A new way of doing things must put the morality of the common good at its centre. The treatment of people and the environment in which they live must be a main pillar, as must an inclusivity that recognises the inherent worth of every human being from the baby in the cradle to the elderly person at home.
This would mean the workers who produce the product, whether it be boiler components or the education of a child must be put first. Part of this construct must be decent wages and terms and conditions of work. No more bosses being paid one hundred times more than the workers.
The role of the parent must be respected and remunerated in the society. The role of parent needs to be set alongside that of a job, not taken, as it is now, as some make do and mend add on that apparently everyone knows naturally how to do.
In terms of the type of economy for the future, there needs to be a major move toward green technology. This is where the future lies.
There must also be a return to the land, with people producing more of their own food. This helps create self sufficiency but it is also a vital part of every human beings education to be in touch with the earth. There are moves to provide more spaces so that people can grow more of their own food, such as allotments and shared gardens etc but there needs to be more.

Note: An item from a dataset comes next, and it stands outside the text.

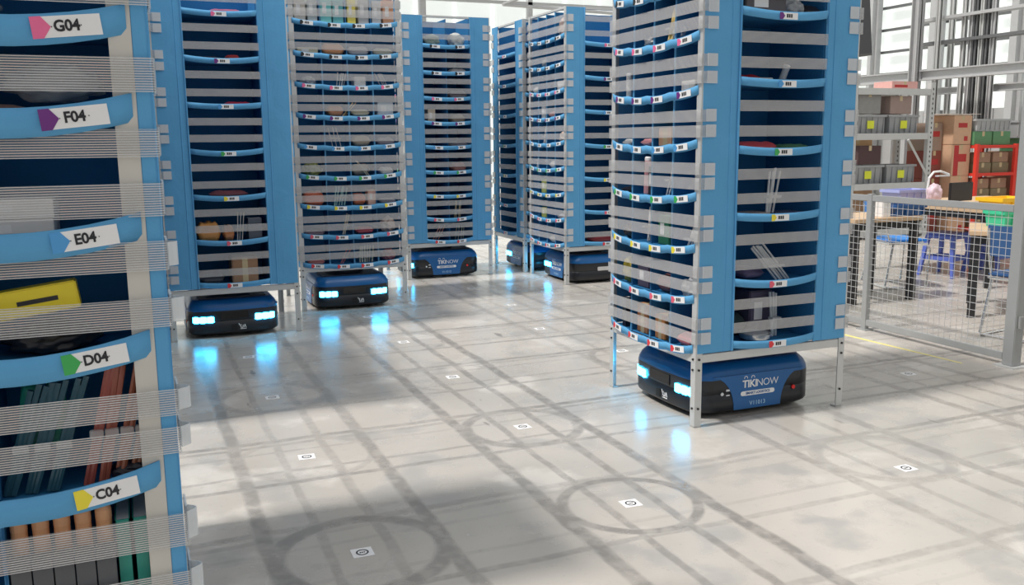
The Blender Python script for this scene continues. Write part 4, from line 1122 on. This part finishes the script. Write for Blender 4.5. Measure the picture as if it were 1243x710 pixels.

There should also be more time for leisure and education in a new economic model. This would mean less time needed at work, allowing more time with family and friends, as well as on education. The concept of education in its most basic sense needs to be recaptured from the bastardised version that now seems to dominate in educational establishments around the country. Exam factories have little role to play in expanding the mind.
There are some nascent signs of a debate developing in terms of what a new economic model should look like. But this needs to be accelarated, with a wide coalition of interests including the unions, Labour Party, environmentalists, progressive employers, faiths and others all having a part to play. Change would be better implemented in a peaceful and equitable way rather than coming as a phoenix from the ashes of a devastated economic meltdown.